Baker advises updating your website daily with offers, coupons and specials. Post those promotions to your Facebook and Twitter accounts too. Don’t have those? Don’t know how to update them? Hire a social media marketing person to do it for you. And make sure the person responsible for your website content includes frequently searched keywords like organic or natural foods store and your city or neighborhood name so your site will rank at the top of search engines.

Do the unexpected
Jacobowitz likes the idea of guerilla tactics to get new customers into the store. “If you have a prepared food counter or a salad bar, hire somebody looking for a job, stick an A-frame [advertising a lunch special, for example] on them and have them walk down the street” like the old “Eat at Joe’s” hawkers.

“Be creative,” Jacobowitz says. “Choices become more stark in a recession, and your ability to stand out becomes greater.”

Research makes the case for advertising

A 1985 study of manufacturing firms by McGraw-Hill Research’s Laboratory of Advertising Performance reported the link between advertising and sales during the 1981 to 1982 recession.
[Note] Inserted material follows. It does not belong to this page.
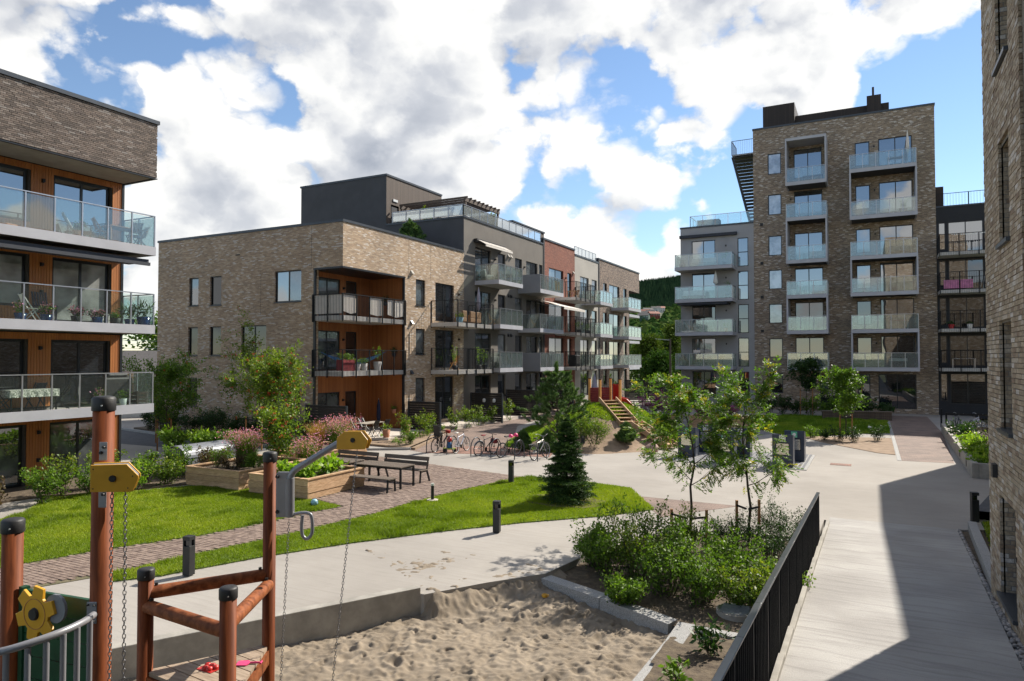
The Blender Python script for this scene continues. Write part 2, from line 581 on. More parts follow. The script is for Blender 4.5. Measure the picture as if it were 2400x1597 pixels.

Six years after the recession ended, companies that did not cut their advertising during the recession boosted their sales by almost 340 percent, compared with about a 200 percent increase for companies that pared their advertising budgets.

A 2002 study published in the Journal of Brand Management looked at 822 firms during the 1990 to 1991 recession. Companies that maintained or increased their advertising spending had 7 percent sales growth in 1991 versus no growth for companies that decreased their advertising. The difference widened to 25 percent by 1995.